> _Goal of the exercise_: Return the whole listing, line for line, without the pictures in it.

⟨

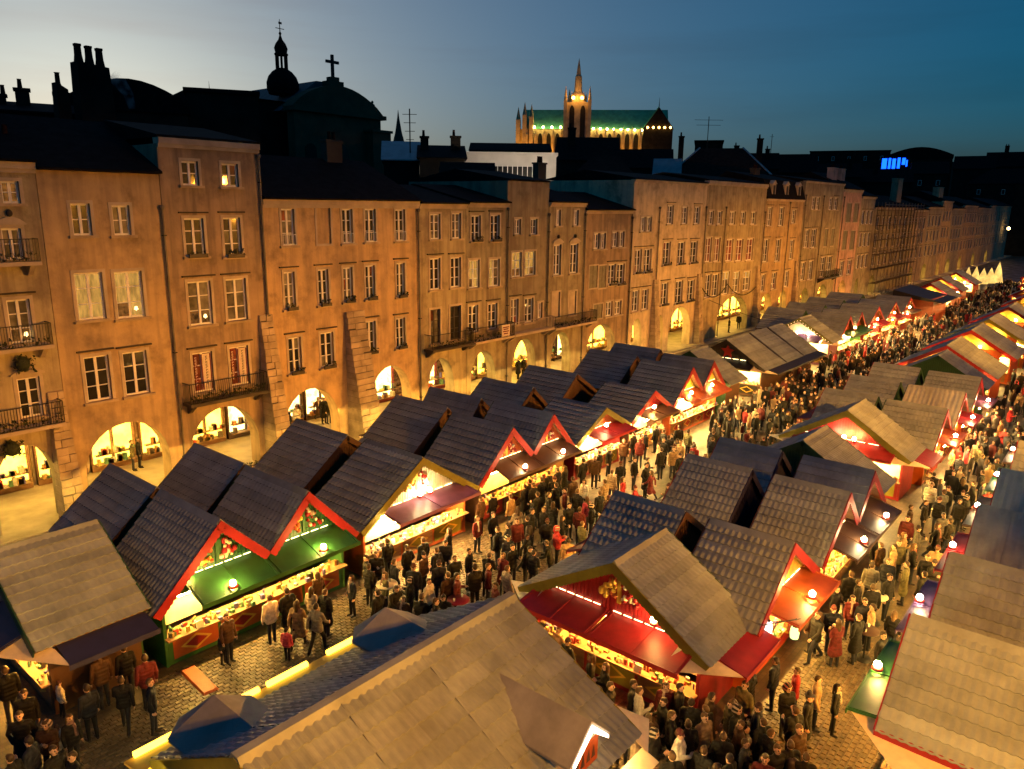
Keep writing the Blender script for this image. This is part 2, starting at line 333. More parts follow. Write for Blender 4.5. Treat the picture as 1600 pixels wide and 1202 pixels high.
def house(name, label, X0, X1, zt, wall, wins, arches, roof='slope', rh=2.6, corn=.28, yo=0., shop='yellow', mroof=None, dp=10.5):
    ox = (X0+X1)/2; root = thing(name, label, 'house', (ox, YF+yo, 0), 0, 'arcaded houses along the square'); root['wallmat_'] = wall
    hx0, hx1 = X0-ox, X1-ox; fine = X0 < 45
    outer = [(hx0, .1)]
    for xa, xb, zs, za in arches: outer += arch_pts((xa+xb)/2-ox, (xb-xa)/2, zs, za, .1)
    outer += [(hx1, .1), (hx1, zt), (hx0, zt)]
    holes = [[(a-ox, z0), (b_-ox, z0), (b_-ox, z1), (a-ox, z1)] for a, b_, z0, z1, s_ in wins]
    pts, tris = fan2d(outer, holes); b = MB()
    b.add([(x, 0, z) for x, z in pts], [tuple(t) for t in tris])
    for loop, dep in [(outer, .9)]+[(h_, .35) for h_ in holes]:
        k = len(loop)
        for i in range(k):
            (xa, za), (xb, zb) = loop[i], loop[(i+1) % k]; b.add([(xa,0,za),(xb,0,zb),(xb,dep,zb),(xa,dep,za)], [(0,1,2,3)])
    b.build('wall', wall, root)
    MB().box(hx0+.004, hx1-.004, .36, dp, 4.75, zt-.004).build('upper_storeys', wall, root)
    MB().box(hx0+.004, hx1-.004, 5.6, dp, .1, 4.74).build('shop_wall', m_trim, root)
    del root['wallmat_']; root['wallmat_'] = wall
    for a, b_, z0, z1, s_ in wins: window(root, ox, a, b_, z0, z1, s_, fine)
    del root['wallmat_']
    if corn: MB().box(hx0+.01, hx1-.01, -.22, .36, zt+.003, zt+corn).box(hx0+.01, hx1-.01, -.12, -.004, zt-.16, zt+.003).build('cornice', m_trim, root)
    zc = zt+(corn or .01)+.004
    if roof == 'slope': MB().prismx([(-.4, zc), (-.4, zc+.1), (dp/2, zc+rh), (dp, zc)], hx0+.003, hx1-.003).build('roof', mroof or m_slate, root)
    elif roof == 'flat': MB().prismx([(-.1, zc), (-.1, zc+.12), (dp*.5, zc+rh*.35), (dp, zc)], hx0-.02, hx1+.02).build('roof', mroof or m_slate, root)
    elif roof == 'mansard':
        MB().prismx([(-.2, zc), (.55, zc+2.3), (dp/2, zc+3.3), (dp, zc)], hx0+.003, hx1-.003).build('roof', m_slate, root)
        for i in range(3):
            x = hx0+(hx1-hx0)*(i+.5)/3
            d = MB().box(x-.55, x+.55, -.02, 1.2, zc+.35, zc+1.75).prism([(x-.7, zc+1.755), (x+.7, zc+1.755), (x, zc+2.2)], -.1, 1.4).build('dormer', m_trim, root)
            MB().box(x-.32, x+.32, -.04, -.025, zc+.55, zc+1.6).build('pane', g_dark, d)
    # the arcade behind the arches: a lit shop front and a lantern for each bay
    nm = max(1, round((hx1-hx0)/(3.0 if fine else 4.2)))
    for j in range(nm):
        hw = (hx1-hx0)/nm/2-.12; xm = hx0+(hx1-hx0)*(j+.5)/nm
        eb = e_shop if shop == 'yellow' else e_shopw
        f = MB()
        for x in (-hw, -.05, hw-.1): f.box(x, x+.1, 5.35, 5.6, .15, 3.3)
        f.box(-hw, hw, 5.35, 5.6, 3.2, 3.5); f.box(-hw, hw, 5.3, 5.6, .15, .5)
        sf = f.build('shop_front', m_ban_dark if shop == 'red' else (m_woodk if shop != 'yellow' else m_wood), root, (xm, 0, 0))
        for sgn in (-1, 1):
            link('pane', pane_mesh(hw-.16, 2.6, eb if not ((shop == 'red' and sgn > 0) or rnd.random() < .12) else e_dim), sf, (sgn*hw/2, 5.5, 1.85))
        for s_ in range(2):
            MB().box(-hw+.15, hw-.15, 4.95, 5.3, .5+s_*.55, .54+s_*.55).build('shelf', m_wood, sf)
            gb = MB()
            for i in range(12):
                x = rnd.uniform(-hw+.25, hw-.25); hh = rnd.uniform(.12, .42); ww = rnd.uniform(.05, .13)
                gb.box(x-ww, x+ww, 4.98, 5.2, .545+s_*.55, .545+s_*.55+hh, rnd.randrange(8))
            gb.build('goods', m_goods, sf)['kind'] = 'stuff'
    for xa, xb, zs, za in arches:
        xm = (xa+xb)/2-ox
        lan = MB().tube([(0, 0, 0), (0, 0, -.35)], .012).build('arcade_lantern', m_iron, root, (xm, 2.6, 4.74))
        MB().ball((0, 0, -.47), .12, 10, 0, 1, 6).build('globe', e_arc, lan)
    return root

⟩

> _Written answer_:
Keep writing the Blender script for this image. This is part 2, starting at line 333. More parts follow. Write for Blender 4.5. Treat the picture as 1600 pixels wide and 1202 pixels high.
def house(name, label, X0, X1, zt, wall, wins, arches, roof='slope', rh=2.6, corn=.28, yo=0., shop='yellow', mroof=None, dp=10.5):
    ox = (X0+X1)/2; root = thing(name, label, 'house', (ox, YF+yo, 0), 0, 'arcaded houses along the square'); root['wallmat_'] = wall
    hx0, hx1 = X0-ox, X1-ox; fine = X0 < 45
    outer = [(hx0, .1)]
    for xa, xb, zs, za in arches: outer += arch_pts((xa+xb)/2-ox, (xb-xa)/2, zs, za, .1)
    outer += [(hx1, .1), (hx1, zt), (hx0, zt)]
    holes = [[(a-ox, z0), (b_-ox, z0), (b_-ox, z1), (a-ox, z1)] for a, b_, z0, z1, s_ in wins]
    pts, tris = fan2d(outer, holes); b = MB()
    b.add([(x, 0, z) for x, z in pts], [tuple(t) for t in tris])
    for loop, dep in [(outer, .9)]+[(h_, .35) for h_ in holes]:
        k = len(loop)
        for i in range(k):
            (xa, za), (xb, zb) = loop[i], loop[(i+1) % k]; b.add([(xa,0,za),(xb,0,zb),(xb,dep,zb),(xa,dep,za)], [(0,1,2,3)])
    b.build('wall', wall, root)
    MB().box(hx0+.004, hx1-.004, .36, dp, 4.75, zt-.004).build('upper_storeys', wall, root)
    MB().box(hx0+.004, hx1-.004, 5.6, dp, .1, 4.74).build('shop_wall', m_trim, root)
    del root['wallmat_']; root['wallmat_'] = wall
    for a, b_, z0, z1, s_ in wins: window(root, ox, a, b_, z0, z1, s_, fine)
    del root['wallmat_']
    if corn: MB().box(hx0+.01, hx1-.01, -.22, .36, zt+.003, zt+corn).box(hx0+.01, hx1-.01, -.12, -.004, zt-.16, zt+.003).build('cornice', m_trim, root)
    zc = zt+(corn or .01)+.004
    if roof == 'slope': MB().prismx([(-.4, zc), (-.4, zc+.1), (dp/2, zc+rh), (dp, zc)], hx0+.003, hx1-.003).build('roof', mroof or m_slate, root)
    elif roof == 'flat': MB().prismx([(-.1, zc), (-.1, zc+.12), (dp*.5, zc+rh*.35), (dp, zc)], hx0-.02, hx1+.02).build('roof', mroof or m_slate, root)
    elif roof == 'mansard':
        MB().prismx([(-.2, zc), (.55, zc+2.3), (dp/2, zc+3.3), (dp, zc)], hx0+.003, hx1-.003).build('roof', m_slate, root)
        for i in range(3):
            x = hx0+(hx1-hx0)*(i+.5)/3
            d = MB().box(x-.55, x+.55, -.02, 1.2, zc+.35, zc+1.75).prism([(x-.7, zc+1.755), (x+.7, zc+1.755), (x, zc+2.2)], -.1, 1.4).build('dormer', m_trim, root)
            MB().box(x-.32, x+.32, -.04, -.025, zc+.55, zc+1.6).build('pane', g_dark, d)
    # the arcade behind the arches: a lit shop front and a lantern for each bay
    nm = max(1, round((hx1-hx0)/(3.0 if fine else 4.2)))
    for j in range(nm):
        hw = (hx1-hx0)/nm/2-.12; xm = hx0+(hx1-hx0)*(j+.5)/nm
        eb = e_shop if shop == 'yellow' else e_shopw
        f = MB()
        for x in (-hw, -.05, hw-.1): f.box(x, x+.1, 5.35, 5.6, .15, 3.3)
        f.box(-hw, hw, 5.35, 5.6, 3.2, 3.5); f.box(-hw, hw, 5.3, 5.6, .15, .5)
        sf = f.build('shop_front', m_ban_dark if shop == 'red' else (m_woodk if shop != 'yellow' else m_wood), root, (xm, 0, 0))
        for sgn in (-1, 1):
            link('pane', pane_mesh(hw-.16, 2.6, eb if not ((shop == 'red' and sgn > 0) or rnd.random() < .12) else e_dim), sf, (sgn*hw/2, 5.5, 1.85))
        for s_ in range(2):
            MB().box(-hw+.15, hw-.15, 4.95, 5.3, .5+s_*.55, .54+s_*.55).build('shelf', m_wood, sf)
            gb = MB()
            for i in range(12):
                x = rnd.uniform(-hw+.25, hw-.25); hh = rnd.uniform(.12, .42); ww = rnd.uniform(.05, .13)
                gb.box(x-ww, x+ww, 4.98, 5.2, .545+s_*.55, .545+s_*.55+hh, rnd.randrange(8))
            gb.build('goods', m_goods, sf)['kind'] = 'stuff'
    for xa, xb, zs, za in arches:
        xm = (xa+xb)/2-ox
        lan = MB().tube([(0, 0, 0), (0, 0, -.35)], .012).build('arcade_lantern', m_iron, root, (xm, 2.6, 4.74))
        MB().ball((0, 0, -.47), .12, 10, 0, 1, 6).build('globe', e_arc, lan)
    return root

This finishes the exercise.